Vice President of Strategic Intelligence Rodger Baker examines the situation around and the motives behind North Korean leader Kim Jong Il's visit to Russia this week.

NORTH Korean leader Kim Jong Il is visiting Russia. This comes at a time when North Korea is adjusting its diplomatic posture in preparation potentially for returning to the six-party talks, as the North Korean leadership is preparing for a more formalized transition of power and as North Korea prepares to celebrate the 100th anniversary of the birth of
Kim Il Sung.

North Korea has actually had a very long relationship with Russia and for many years the North Korean relationship with Russia was even stronger than it is for China. Particularly post-Cold War, China became the major sponsor country of North Korea, as Russia's attention was focused much more to the West.

Russia has started to relook at the Far East, expanded its activities in the Far East, taken a greater interest in not only North Korea but in South Korea, in Vietnam and other areas. And the North Koreans are always looking for some way to, at least in part, reduce their economic dependence and thus their entire dependence on China. For them,
China may be the country that keeps them stable and keeps them alive and protects them from the United States, but that comes at a cost and in many ways it comes at the cost of being subservient to the Chinese.

One of the interesting things that North Korea and Russia are going to be talking about on this trip is the idea of the gas pipeline that runs from Russia through North Korea to South Korea. This idea has been off and on the table for years.

There's obviously the concern from the South Koreans that if their natural gas comes through North Korea, then that would leave the North Koreans the ability to cut off gas supplies at critical moments.

But politically it helps to build up the North Korean economy, which is something that South Korea wants prior to reunification.
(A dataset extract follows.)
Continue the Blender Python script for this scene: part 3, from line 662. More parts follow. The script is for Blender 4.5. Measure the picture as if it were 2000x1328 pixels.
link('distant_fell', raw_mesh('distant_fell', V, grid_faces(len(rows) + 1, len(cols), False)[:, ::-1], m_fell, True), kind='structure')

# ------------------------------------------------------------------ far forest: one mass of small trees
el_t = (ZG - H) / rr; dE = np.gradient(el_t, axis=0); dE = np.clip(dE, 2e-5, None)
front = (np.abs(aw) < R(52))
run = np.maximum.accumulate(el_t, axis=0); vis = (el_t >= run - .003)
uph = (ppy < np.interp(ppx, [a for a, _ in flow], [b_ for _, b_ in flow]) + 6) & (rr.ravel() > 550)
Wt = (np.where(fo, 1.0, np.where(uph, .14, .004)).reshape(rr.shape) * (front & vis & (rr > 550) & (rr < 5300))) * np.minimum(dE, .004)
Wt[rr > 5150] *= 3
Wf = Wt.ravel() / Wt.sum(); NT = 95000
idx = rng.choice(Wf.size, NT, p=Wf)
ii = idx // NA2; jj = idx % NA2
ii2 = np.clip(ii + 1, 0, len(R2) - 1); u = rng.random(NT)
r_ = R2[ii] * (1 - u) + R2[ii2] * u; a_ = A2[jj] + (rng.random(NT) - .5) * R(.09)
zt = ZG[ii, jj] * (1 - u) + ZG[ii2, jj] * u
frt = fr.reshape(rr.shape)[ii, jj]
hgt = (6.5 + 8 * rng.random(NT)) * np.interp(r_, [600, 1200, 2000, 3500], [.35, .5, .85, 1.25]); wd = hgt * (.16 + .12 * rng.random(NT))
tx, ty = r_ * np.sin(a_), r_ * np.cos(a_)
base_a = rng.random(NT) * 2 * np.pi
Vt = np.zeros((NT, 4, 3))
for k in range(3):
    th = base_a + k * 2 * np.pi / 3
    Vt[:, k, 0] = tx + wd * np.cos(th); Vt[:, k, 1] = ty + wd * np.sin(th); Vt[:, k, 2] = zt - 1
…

The question of what would happen if the North Koreans cut off gas to the south, in part, is that they would lose money from the South but they would also come under increasing pressure from Russia, who has an interest in keeping the gas flowing to South Korea.

There's a sense of pressure in North Korea now as they head toward kind of an artificially-created date of 2012. They call it Juche 100. It's supposed to mark the 100th birthday of North Korean founder Kim Il Sung.

One of the elements in that is to try to find a way to strengthen the North Korean economic system, certainly not to change it entirely, but at least to create pockets of economic activity that can increase the amount of money that the country has.

Another element of that is removing the perpetual threat to North Korea, and that is to really push to try to find a way to end the Korean War, effectively, to have a peace accord with the United States and ultimately to have diplomatic relations with the United States.

If that can happen, from the North Korean's perspective, they will be able to convince more European and South Asian and other investors to come in and start to rebuild the North Korean economy and infrastructure.

We're not necessarily expecting any major breakthroughs out of this visit. Nonetheless, what we do see the North Koreans doing is opening up as many potential diplomatic fronts, as many potential options, as they can.

They're talking to the United States; they're talking with the Chinese; they're having different levels of negotiations with the South Koreans; they're talking to the Russians.

Ultimately, this is part of their strategy to perpetuate the regime. It gives them many options. They have a
lot of different countries' interests that may be different and they can play those countries off of each other and that reduces some of the pressure on themselves.

It may not lead to significant changes in the way in which the North Koreans run their economy or the way in which they run their political system, but it can give them the space to continue on for a lot longer.